The proof of revival is a return to simple Christian faith. The proof of revival is deep fellowship, including table fellowship among Christians. The proof of revival is wonderful, unusual, healings occurring—things we cannot explain. The proof of revival is a new generosity. The proof of revival is changed lives.

Where Do We Go from Here?

A lot of Christians are worried about the state of Christianity in America just now.  Here is what I hope we can remember from this post:

  • First, we have a promise from God that he will send his Spirit if we wait and pray.
  • Second, we know that God only sends his Spirit in response to prayer, confession, changed lives, and changed behavior among Christians.
  • Third, we know that we await that moment when God pours out his Spirit upon our congregation.
  • Finally, we know what to look for—Changed Lives and our first of all.
  • Amen.

[1] A Revival Account Asbury 1970 The Forerunner (March 31, 2008). My account is based on this article at Dr. Kinlaw’s story is on U-Tube.

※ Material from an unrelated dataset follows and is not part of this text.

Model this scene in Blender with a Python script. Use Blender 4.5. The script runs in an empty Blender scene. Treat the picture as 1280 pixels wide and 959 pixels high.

[2] People often have questions about this vignette as well as about why it was necessary and if it was a mistake. Almost certainly, the disciples felt that their number (twelve) symbolized the renewal of the Twelve Tribes of Israel. Therefore, it was necessary that someone be elected to replace Judas to return the number to twelve. Those who believe they acted unwisely generally believe Paul (Saul of Tarsus) was, in fact, God’s choice to complete the twelve.

[3] It is a bit more complicated than I have recounted. I suggest anyone interested hear Dr. Kinlaw’s 37-minute explanation of what happened at the U-Tube site mentioned above.